BR Analysis. Finding the right mix in Romania’s energy sector

Newsroom 08/10/2018 | 08:03

Romania’s energy sector has gone through several inflexion points in the past 20 years, marked by a wave of privatizations and attempts by the state to start new investment projects that have yet to materialize.

By Ovidiu Posirca

In the gas sector, the eyes of investors are fixed on the Black Sea, where discovered deposits could help the country maintain its energy sufficiency for decades to come. Meanwhile, the sector requires an estimated EUR 10 billion in fresh investments on the long term to replace aging infrastructure.

In the past decade, the country has fully liberalized the prices on the electricity market and on the gas market for consumers. Through to 2021, gas prices for households should also be fully liberalized, according to the latest government targets.

In the electricity production sector, in close to two decades Romania has seen the gradual transition of the economy to cleaner production capacities. In 2003, coal had a share of 41 percent in Romania’s electricity output, followed by hydrocarbons with 26 percent and hydro power with 24 percent. Nuclear energy had a share of 9 percent in the production mix, according to energy regulator ANRE. Overall electricity production stood at 56.91 TWh.

Fast forward to 2017 and close to 40 percent of Romania’s electricity production came from renewable sources, mainly hydro power and wind capacities with shares of 23.42 percent and 11.64 percent, respectively. The share of coal in the production mix fell to 26.56 percent, while nuclear and natural gas capacities generated 18.11 percent and 15.22 percent of Romania’s electricity respectively. The country’s electricity output had climbed to 61.3 TWh.

Privatizations and strategic investments

The local energy sector has gone through several key moments in the past 20 years.

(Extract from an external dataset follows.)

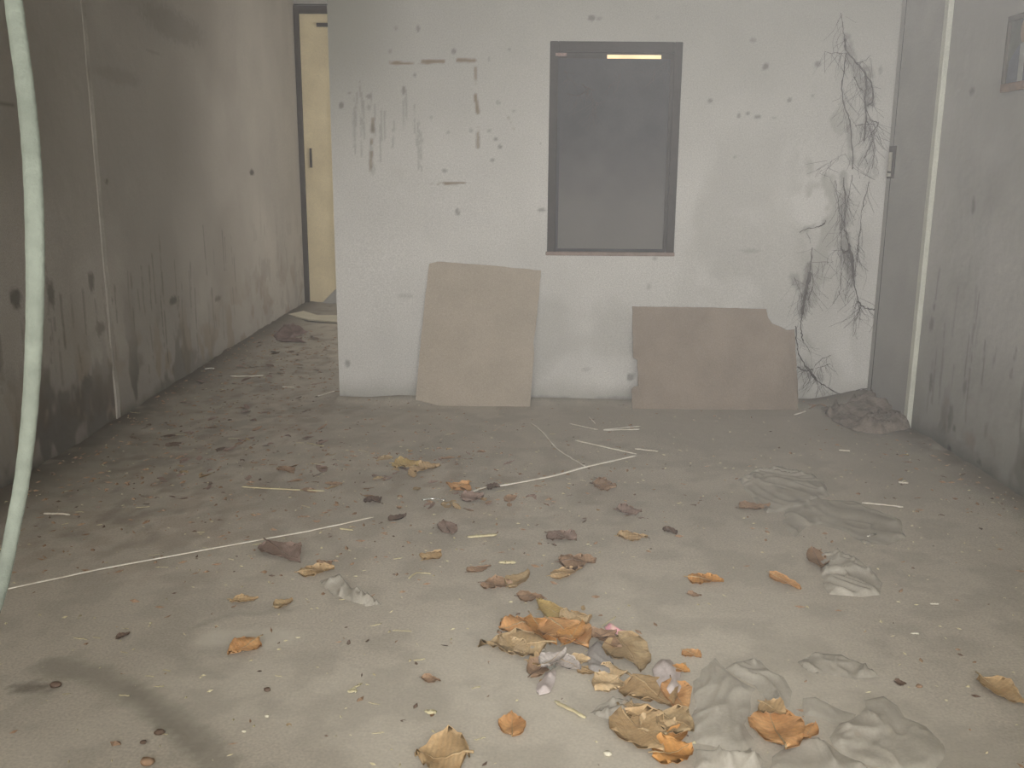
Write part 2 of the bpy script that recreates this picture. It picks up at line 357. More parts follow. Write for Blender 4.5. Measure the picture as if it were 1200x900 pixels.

In 2005, the government completed the privatization of state-owned electricity and gas supply and distribution companies, which gave a unique chance to Western utility groups to launch operations in Romania. German E.ON, Italian Enel and Czech CEZ have built strong operations in Romania for more than a decade and poured billions of euros into developing the infrastructure in a bid to improve the services provided to end-consumers. The main utility firms operating locally have invested EUR 3 billion to upgrade the electricity distribution networks between 2008 and 2017 and over EUR 1 billion to upgrade and expand the gas network.

One year before the massive privatizations in the electricity sector, the government had agreed to sell a controlling stake in oil company Petrom to Austrian oil major OMV. This has been one of the key deals in Romania’s energy sector to date. In 2007, KazMunayGas, the state-owned major from Kazakhstan, launched its operations in Europe following the acquisition of Romania-based Rompetrol Group. The company said that it would continue to invest in the local refining capacities at Petromidia.

In the same year, Romania launched its second nuclear reactor at Cernavoda, with nuclear energy covering around 20 percent of the country’s electricity consumption since then.

Moving to 2011, the country started to see a massive influx of investments in the renewable sector. More than EUR 7 billion went into green power production facilities. Capacities in the wind sector soared in six years from 826 MW to 3.1 GW at the end of 2017.

Between 1998 and 2016, Romania’s oil production dropped almost 42 percent to 3,801 thousand tonnes, while the gas output lost almost 30 percent to 7,862 thousand tonnes of oil equivalent.